-------- DATA BLOCK

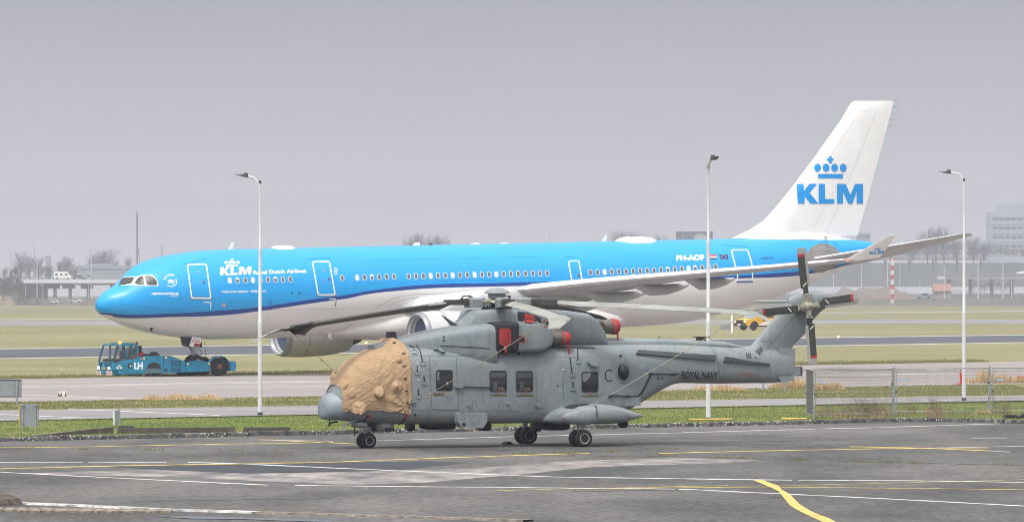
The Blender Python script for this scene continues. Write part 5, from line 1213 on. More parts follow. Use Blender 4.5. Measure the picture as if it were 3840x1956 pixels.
# tail rotor on the near side
tr = bpy.data.objects.new("tail_rotor", None); COL.objects.link(tr); tr.parent = heli
C0 = hp('R4', 1625, 190, .62); tr.location = C0
ob("rotor_hub", MB().lathe([(.0, .0), (.16, .02), (.19, .08), (.17, .16), (.10, .24), (.0, .26)], (0, .12, 0), (0, -1, 0), 16).box((0, .05, 0), (.34, .16, .34)), M_hub, tr, 40)
ob("rotor_shaft", MB().lathe([(.13, -.02), (.16, .4)], (0, .1, 0), (0, 1, 0), 12), M_hd, tr)
for k, a in enumerate((97, 7, -85, -175)):
    Mr_ = Matrix.Rotation(-R(a), 4, 'Y')      # local: blade along +x, width along z
    ar = MB(); ar.box((.26, 0, .06), (.34, .10, .05), Mr_).box((.26, 0, -.06), (.34, .10, .05), Mr_).box((.2, -.05, 0), (.3, .08, .09), Mr_).tube([(.40, -.06, .1), (.40, -.06, -.1)], .03, 8, True, Mr_); ar.tube([(.40, .06, .09), (.30, -.12, .0)], .02, 6, True, Mr_)
    ob("rotor_arm", ar, M_hub, tr, 40)
    w0 = (-.16, .20); bl = MB()
    for (xa, xb, mm) in ((.62, 1.72, 0), (1.72, 1.82, 1), (1.82, 2.03, 2)):
        bl.cur = mm; e = .06 if mm == 2 else 0
        bl.loft([[(x, y + .03 * z, z * (1 - (e if x == xb else 0))) for y, z in ((-.028, -.06), (-.03, .05), (-.012, .20), (.012, .20), (.03, .05), (.028, -.06))] for x in (xa, xb)], True, Mr_)
    bl.cur = 2; bl.loft([[(x, y, z) for y, z in ((-.026, -.062), (.026, -.062), (.012, -.165), (-.012, -.165))] for x in (.66, 2.0)], True, Mr_)
    b_ = ob("tail_rotor_blade", bl, [M_bd, M_rc, M_bl2], tr)
    ob("blade_cuff", MB().box((.53, 0, .02), (.22, .07, .17), Mr_), M_bd, b_)
    ob("blade_mark", MB().prism([(.68, .13), (.71, .14), (.83, -.01), (.80, -.02)], -.042, -.036, 'y', Mr_), M_pw, b_)

# main rotor --------------------------------------------------------------
rot = bpy.data.objects.new("main_rotor", None); COL.objects.link(rot); rot.parent = heli; rot.location = (6.60, 0, 0)
ob("rotor_mast", MB().lathe([(.30, 4.55), (.24, 4.7), (.20, 4.78), (.20, 5.0), (.30, 5.12)], (0, 0, 0), (0, 0, 1), 18), M_hd, rot, 40)
ob("mast_collar", MB().lathe([(.52, 4.60), (.52, 4.68), (.40, 4.70), (.36, 4.64)], (0, 0, 0), (0, 0, 1), 24), M_hb, rot, 40)
ob("hub_dome", MB().lathe([(.28, 4.98), (.30, 5.14), (.44, 5.155), (.43, 5.19), (.36, 5.26), (.22, 5.32), (.0, 5.345)], (0, 0, 0), (0, 0, 1), 32), M_h, rot, 50)
ob("hub_plate", MB().lathe([(0, 4.80), (.36, 4.80), (.42, 4.86), (.36, 4.93), (0, 4.94)], (0, 0, 0), (0, 0, 1), 20), M_hub, rot, 40)
for k in range(5):
    a = 2 * math.pi * (k + .5) / 5; ob("control_rod", MB().tube([(.30 * math.cos(a), .30 * math.sin(a), 4.62), (.42 * math.cos(a), .42 * math.sin(a), 4.85)], .025, 8), M_hb, rot)
def blade(phi, ztip, pitch, cover=False, sag=1.7, tipd=.35):
    az = R(phi) - TH2; M_ = Matrix.Rotation(az, 4, 'Z')           # blade along +x, leading edge towards +y (turns counter-clockwise)
    z0 = 4.86; ax = MB()
    ax.box((.42, 0, z0), (.34, .26, .17), M_)
    ax.tube([(.42, .22, z0 + .02), (.75, .22, z0 + .02)], .045, 8, True, M_); ax.tube([(.35, -.20, z0 - .04), (.7, -.20, z0)], .035, 8, True, M_)
    ob("blade_arm", ax, M_hub, rot, 40)
    sv = MB(); sv.loft([[(x, y, z0 + z) for y, z in ((-.24 * k, -.19 * k2), (.24 * k, -.19 * k2), (.25 * k, .10 * k2), (.16 * k, .15 * k2), (-.16 * k, .15 * k2), (-.25 * k, .10 * k2))] for x, k, k2 in ((.66, .8, .8), (.70, 1, 1), (1.12, 1, 1), (1.18, .85, .85))], True, M_)
    s_ = ob("blade_sleeve", sv, M_h, rot, 30)
    ft = MB(); ft.box((1.30, .0, z0 + .0), (.26, .13, .20), M_).box((1.30, .12, z0), (.2, .03, .16), M_).box((1.30, -.12, z0), (.2, .03, .16), M_); ft.tube([(1.24, -.16, z0), (1.24, .16, z0)], .04, 8, True, M_)
    ob("fold_fitting", ft, M_bd, s_)
    ob("pitch_hose", MB().tube([(1.0, .12, z0 + .14), (1.18, .16, z0 + .22), (1.4, .12, z0 + .20), (1.5, .05, z0 + .08)], .018, 6, True, M_), M_hb, s_)
    r0, r1 = 1.42, 9.29; bl = MB(); rg = []
    for r in [1.42, 1.7, 2.0, 2.4, 2.8] + [2.8 + i * .45 for i in range(1, 11)] + [7.6, 7.85, 8.05, 8.2, 8.35, 8.55, 8.75, 8.95, 9.1, 9.2, 9.27, 9.29]:
        tt = (r - r0) / (r1 - r0); z = z0 - .01 + (ztip - z0) * tt ** sag - (tipd * max(0, (r - 8.5) / .8) ** 2)
        le, te, th = .17, -.45, .062
        if r < 2.0: le, te, th = .10, -.10 - .0 * r, .07
        elif r < 2.8: k = (r - 2.0) / .8; le, te = .10 + .07 * k, -.10 - .35 * k; th = .06
        if r > 7.85: le = .17 + .15 * min(1, (r - 7.85) / .4)
        if r > 8.3: k = (r - 8.3) / .99; le = .32 - .62 * k ** 2.2; te = -.45 - .22 * k ** 1.5; th = .045 * (1 - .6 * k)
        le = max(le, te + .05)
        pr_ = R(pitch) * (1 - .3 * tt); pts = []
        for y, zz in ((le, 0), (le - .03, .55), (le - (le - te) * .25, 1), (le - (le - te) * .6, .7), (te, .08), (te, -.08), (le - (le - te) * .6, -.45), (le - (le - te) * .25, -.75), (le - .03, -.45)):
            zz *= th; pts.append((r, y * math.cos(pr_) - zz * math.sin(pr_), z + y * math.sin(pr_) + zz * math.cos(pr_)))
        rg.append(pts)
    bl.loft(rg, True, M_); bl.m = [1 if (i % 9) in (4, 5, 6, 7) and i < 9 * (len(rg) - 1) else 0 for i in range(len(bl.f))]
    b_ = ob("rotor_blade", bl, [M_khaki, M_bdk], rot, 30)
    cu = MB(); cu.loft([[(x, y * w, z0 - .01 + z * .09 - (x - 1.42) * .0) for y, z in ((-1, -1), (1, -1), (1, 1), (-1, 1))] for x, w in ((1.40, .10), (1.9, .12), (2.05, .11))], True, M_)
    ob("blade_root", cu, M_bd, b_)
    er = MB(); sl_ = []
    for ring_ in rg[4:24:2]:
        p0, p1, p8 = Vector(ring_[0]), Vector(ring_[1]), Vector(ring_[8]); sl_.append([p0 + Vector((0, .006, 0)), p1 + Vector((0, .0, .006)), p1 + Vector((0, -.05, .008)), p8 + Vector((0, -.05, -.004)), p8 + Vector((0, 0, -.006))])
    er.loft(sl_, True, M_); ob("erosion_strip", er, M_bd, b_)
    tip = [M_ @ ((Vector(rg[-4][0]) + Vector(rg[-4][4])) / 2), M_ @ Vector(rg[-6][4])]
    return b_, M_, rg
B = {}
B['right'] = blade(-3.5, 4.47, 15, sag=1.5, tipd=.2); B['near'] = blade(-75.5, 4.30, 4, sag=1.3, tipd=.25); B['nleft'] = blade(-147.5, 3.83, 13, sag=1.15, tipd=.25); B['fleft'] = blade(140.5, 3.98, 10, sag=1.15, tipd=.2); B['far'] = blade(68.5, 4.28, -9, sag=1.4, tipd=.2)
def sock(name, b, i0, i1, lbl):     # dark tie-down sock pulled over a blade
    b_, M_, rg = b; so = MB(); rr_ = []
    for i in range(i0, i1):
        c = sum((Vector(x) for x in rg[i]), Vector()) / len(rg[i]); rr_.append([c + (Vector(x) - c) * 1.06 + Vector((0, 0, .025 if k < 5 else -.03)) for k, x in enumerate(rg[i])])
    so.loft(rr_, True, M_); c = M_ @ (sum((Vector(x) for x in rg[(i0 + i1) // 2]), Vector()) / 9); so.loft([[c + Vector((-.3, 0, -.02)), c + Vector((.35, .1, -.02)), c + Vector((.35, -.1, -.02))], [c + Vector((-.02, 0, -.22)), c + Vector((.1, .02, -.22)), c + Vector((.1, -.02, -.22))]])
    ob(name, so, material("sock_dark", (.035, .03, .028), .9) if "sock_dark" not in bpy.data.materials else bpy.data.materials["sock_dark"], b_, 30); return c
SK = sock("tie_down_sock", B['nleft'], 14, 18, "")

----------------

→ TASK STATEMENT: From the first line above to the line containing "Mr_), M_pw, b_)", repeat each line exactly. Pictures stay out.

→ EXERCISE ANSWER:
The Blender Python script for this scene continues. Write part 5, from line 1213 on. More parts follow. Use Blender 4.5. Measure the picture as if it were 3840x1956 pixels.
# tail rotor on the near side
tr = bpy.data.objects.new("tail_rotor", None); COL.objects.link(tr); tr.parent = heli
C0 = hp('R4', 1625, 190, .62); tr.location = C0
ob("rotor_hub", MB().lathe([(.0, .0), (.16, .02), (.19, .08), (.17, .16), (.10, .24), (.0, .26)], (0, .12, 0), (0, -1, 0), 16).box((0, .05, 0), (.34, .16, .34)), M_hub, tr, 40)
ob("rotor_shaft", MB().lathe([(.13, -.02), (.16, .4)], (0, .1, 0), (0, 1, 0), 12), M_hd, tr)
for k, a in enumerate((97, 7, -85, -175)):
    Mr_ = Matrix.Rotation(-R(a), 4, 'Y')      # local: blade along +x, width along z
    ar = MB(); ar.box((.26, 0, .06), (.34, .10, .05), Mr_).box((.26, 0, -.06), (.34, .10, .05), Mr_).box((.2, -.05, 0), (.3, .08, .09), Mr_).tube([(.40, -.06, .1), (.40, -.06, -.1)], .03, 8, True, Mr_); ar.tube([(.40, .06, .09), (.30, -.12, .0)], .02, 6, True, Mr_)
    ob("rotor_arm", ar, M_hub, tr, 40)
    w0 = (-.16, .20); bl = MB()
    for (xa, xb, mm) in ((.62, 1.72, 0), (1.72, 1.82, 1), (1.82, 2.03, 2)):
        bl.cur = mm; e = .06 if mm == 2 else 0
        bl.loft([[(x, y + .03 * z, z * (1 - (e if x == xb else 0))) for y, z in ((-.028, -.06), (-.03, .05), (-.012, .20), (.012, .20), (.03, .05), (.028, -.06))] for x in (xa, xb)], True, Mr_)
    bl.cur = 2; bl.loft([[(x, y, z) for y, z in ((-.026, -.062), (.026, -.062), (.012, -.165), (-.012, -.165))] for x in (.66, 2.0)], True, Mr_)
    b_ = ob("tail_rotor_blade", bl, [M_bd, M_rc, M_bl2], tr)
    ob("blade_cuff", MB().box((.53, 0, .02), (.22, .07, .17), Mr_), M_bd, b_)
    ob("blade_mark", MB().prism([(.68, .13), (.71, .14), (.83, -.01), (.80, -.02)], -.042, -.036, 'y', Mr_), M_pw, b_)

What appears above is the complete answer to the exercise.